If you need more scalable solution, like all the way to S3, then it might make sense to look on different subscriptions, on different license of JFrog Artifactory like Pro and Enterprise or even Enterprise+ for real big installations. Also, what provides you with sharing registries across regions is replication, which is also available in Artifactory Pro, Enterprise, and Enterprise+. Replication will provide you making Docker images available in other instances of JFrog Artifactory. At the moment, they are pushed into local instances of JFrog Artifactory.

“Can you add metadata to the image after it’s pushed or only during build time?” Obviously, we can add the metadata whenever we like. What we saw in pipelines that it was a separate step. So, it’s not really related to the build. We first, built it. And then, we added metadata, but can be much later. There is some metadata that we want to add during the push, and that will be build name, build number, and environment variables during the build. All this information, which is relevant to the build itself, but we can definitely easily add more and more metadata after, actually in any point in time.

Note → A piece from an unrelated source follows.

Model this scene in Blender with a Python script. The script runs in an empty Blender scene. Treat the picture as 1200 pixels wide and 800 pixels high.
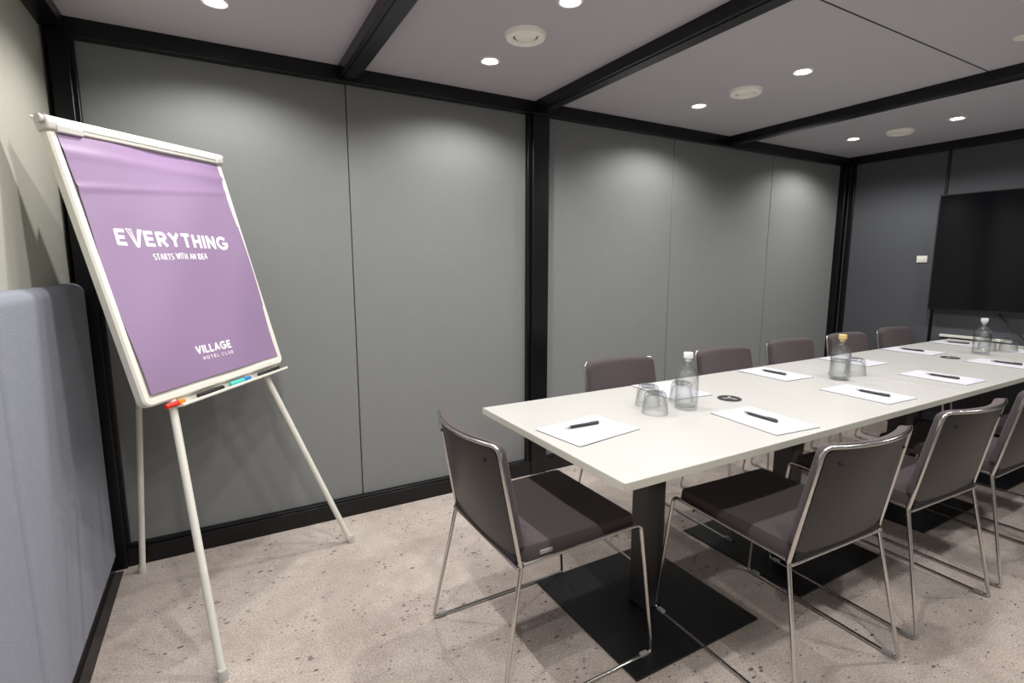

Another question is what free means with cloud business model. And this means that we have a free tier, like any other provider of a container register in the cloud. You can use it for free up to a certain storage and traffic limitations. And so, the answer is yes, it’s free even in the cloud.

Another question is, “If I’m already using Artifactory, do I need to use JFrog Container Registry? And what is the relationship?” So, the good news is, if you already use Artifactory, unless it’s the other free editions, like the open source version, or the Conan edition, Community edition the full JFrog Artifactory already contains all the functionality of JFrog Container Registry. So, there is no need for you to do anything. You already have your JFrog Container Registry built into any JFrog Artifactory Docker Artifactory instance.

I think that’s pretty much all. If you have any additional questions I have probably couple more minutes. And if not, thank you very much for coming. I hope you found this webinar useful. And please go ahead and use JFrog Container Registry, we will be more than happy, if you just grab it, install it, start using it. No questions asked. This is from us to you free and unlimited to use.

Okay, with that, thank you very much.